Como en el caso Turbay/Betancur, el gobierno de Juan Manuel Santos llegó con la fuerte intención de hacer la paz luego de un período de reducción de derechos y libertades. Su discurso, inspirado en procesos de paz en otros lugares del mundo, se concentró en el desescalamiento del lenguaje. La idea del enemigo interno es, a fin de cuentas, un discurso, una guerra construida a partir de símbolos y palabras. Nuevamente, la oposición fue intransigente, y aunque se logró firmar un acuerdo de paz, la victoria del No en el plebiscito de 2016 debilitó muchísimo la legitimidad de estos acuerdos, al punto que fue elegido como presidente Iván Duque, opositor de lo pactado en La Habana.
 
Durante su mandato se volvió a escalar el lenguaje.
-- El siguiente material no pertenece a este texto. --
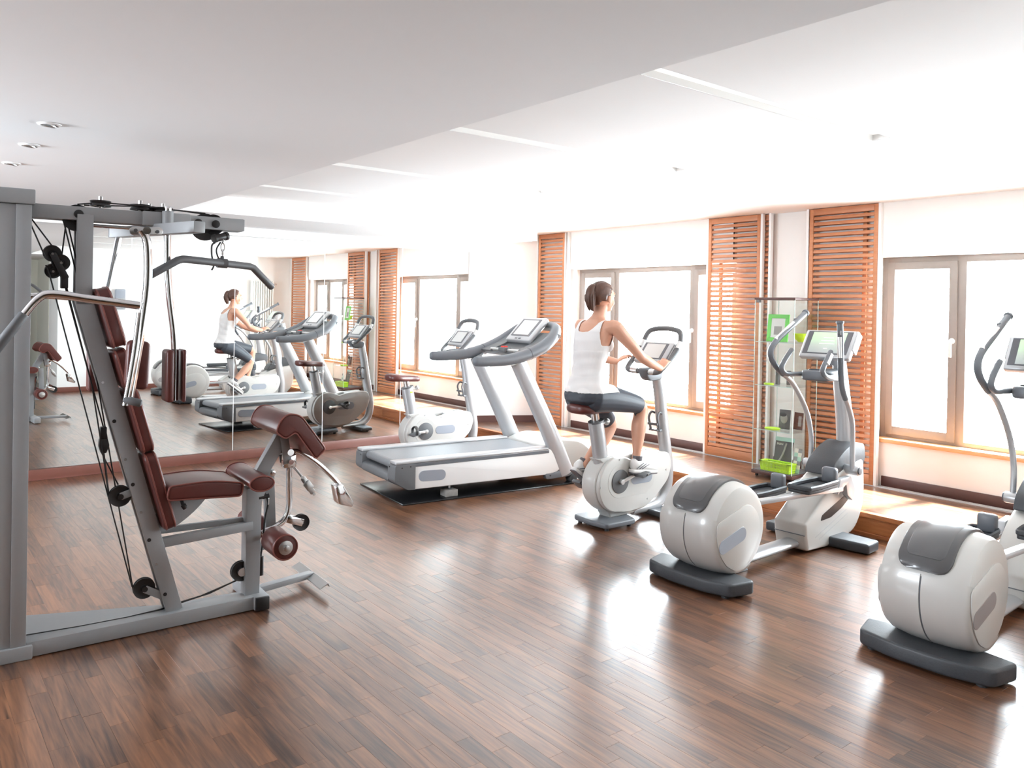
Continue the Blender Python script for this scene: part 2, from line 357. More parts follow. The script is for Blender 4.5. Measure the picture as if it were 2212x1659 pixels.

Con la guerrilla más poderosa fuera del juego, el discurso estatal arremetió nuevamente contra la sociedad civil: el calificativo de “vándalos” para referirse a los jóvenes que protestan, o “narcococaleros” para referirse a los campesinos que viven casi por obligación de los cultivos de coca, fue el discurso oficial del próximo expresidente.
 
Pareciera que en una semana se alinearon los astros, o simplemente una semana puede ser suficiente para acabar con un discurso que parecía muy afianzado. La victoria de Gustavo Petro y la entrega del Informe Final de la Comisión de la Verdad, al menos por ahora, dan inicio al desarme emocional, al desarme de ese lenguaje que, en vez de abrirnos el mundo, nos lo ha vuelto pequeño. Llegó al poder un representante de la izquierda perseguida, masacrada y vilipendiada. Y aunque no siempre es bueno hacer de la política un tributo a la historia, en este caso vale la pena celebrar que alguien distinto ocupe el más alto cargo. A partir de ahora, cada colombiano tendrá la oportunidad de buscar al verdadero enemigo interno, que al final es siempre uno mismo.